The material itself is not enormous but it is fairly dense — we're not bombarded with storytelling or vague descriptions but rather the author gets right down to nuts and bolts. The topics covered are not heavily invested in the default setting and can be readily transplanted to practically any setting you're using Reign for with little or not modification. Where an underlying rule is used by the designer to generate or limit material, that rule is made explicit so that you can extend the ideas yourself — something I wish more game designers would do: a healthy design notes section would benefit practically every game.

The Assets package starts with a little design information about just exactly what, mechanically, the assets do and how you can make your own. It then presents a list of assets that all obey this design rule, organised by the Company stat that is affected: four to six assets are presented for each of Influence, Might,, Sovereignty, Territory, and Treasure. Assets are all essentially modifiers of 2 or 3 dice to a particular kind of roll under specific circumstances or, sometimes, a 1 die reduction in difficulty. There is also a brief discussion of how modifiers provided by assets can be used — that is, there are two possible ways to interpret the addition of dice to a pool roll and each is explored with its ramifications discussed. Which interpretation is appropriate is left to the user — again the design is exposed magnifying the product's value as a tool.

The Black Thirst package dives right into the mechanics in exact parallel with the path sections in the Reign core rule book. It's only a page long and it only needs to be a page long — I like that the author is not shy about giving the material its natural length. It consists of a brief description of what kind of people follow the Black Thirst path and then gives a 1, 2, 3, 4, and 5 point path special ability. Each is pretty cool and essentially revolves around doing more harm in exchange for taking a little more harm though there are two exceptions: Strength of Madness lets you knock two dice out of your opponent's pool when you hit instead of the usual one (which sounds frankly devastating even though it doesn't work against Unworthy Opponents) and Dying to Kill lets you add a wicked Morale attack on top of a big damage bonus, which sounds like a good way to clear out hordes of enemy sword fodder in short order.
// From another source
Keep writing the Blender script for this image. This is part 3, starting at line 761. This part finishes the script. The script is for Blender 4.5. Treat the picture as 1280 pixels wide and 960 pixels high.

Spear fans will note that the Black Thirst only works for polearm wielders (spears included of course!), mechanically awesomizing that naginata centered character we've all been brewing.

One Roll Companies gives a treatment of random company generation that exactly parallels one roll character generation. This is a bit of a trick because there are fewer traits and a wider power range for companies than for characters, but the authors rise admirably to the challenge. To handle the power scale, they provide a table matching number of dice to roll against the power level (in appropriately fuzzy terms) of the intended Company. Want to randomise a tiny nation? 10-12 dice will do. An empire? 20+ dice. A rag tag group of bumbling local combat enthusiasts? 3-4 dice will suffice. Sets are broken out of the roll exactly as with character generation but the categories for each height are rather different — we instead have Spies, Gossips, and Rumormongers; Courtiers, Courtesans, and Diplomats; Ore-Laden? Mountains; Lush Woodlands; Warrior Class and Martial Culture; Tactical Knowledge and Experience; Generous Farmland; Artisans and Governors; Religion; and Traditional Cultural Identity. Each has five cumulative stages (selected by width of set) and each has a patron stat (Religion, for example, primaliy affects Sovereignty). Waste dice go to a list of special events granting an asset. Only one list is provided in this case unlike the character generation's three lists. Resulting companies are surprisingly rich and developing a narrative that explains the rolls is good fun well in keeping with toolbox systems everywhere (Classic Traveller I'm looking at you).

One Roll Imperials is an alternative to the standard character generation tables and is very succinct, consisting of the height by width tables, a single events table, and an example. The example occupies almost as much space as the tables themselves but provides a great example of how to pull a story out of the touchstones provided by the generation scheme. The contents are functional and create cool characters but function most usefully as an example of how to create your own generation tables — having the single example in the core book is not quite sufficient to get a feel for the underlying rules, really, but having a solid second set of tables makes it quite clear. This is probably the most setting specific material in the supplement and yet still abley stands in practically any setting you're committed to using Reign for with only minor edits.

Finally we have the Darkened Path, a magical school that focuses on darkness and spirits that reside therein. It's suitably bleak and the effects are pretty much as expected: hiding in the dark, seeing in the dark, and terrifying people. There's also a little necromancy thrown in and each effect has various different power levels under different names. Reign's core spell list is a little limited and this goes some way to improving that, fulfilling a necessary niche and providing a spell school that originates somewhere other than Uldholm. Attunement is less extreme than some schools, resulting in black eyes and a naturally ability to hide in the dark when it goes right and black eyes and an extreme reaction to light when it goes bad. Oh and a tricksy spirit stuck in your head. This is a school of magic that will get plenty of play in many games — it makes great villains from single encounters to battlefields and it's a tempting path for anyone with appetites that are best sated after dark — the capabilities of a magically attuned assassin are well modelled here and with far less effort than many games.

This supplement is obviously a stellar bargain — it's free to almost everyone thanks to the offerings of a few dedicated fans. Having seen it I will certainly consider pledging on the next supplement if only to see it sooner. In particular this supplement lacks the features of most supplements that make me disinterested in supporting them: this is not setting canon, this is not munchkin fodder, and this is not mechanically divergent. This is consistent, nearly generalised, toolbox material with specific and immediate application. This is the kind of thing I like spending money on. I'm vaguely ashamed that I didn't.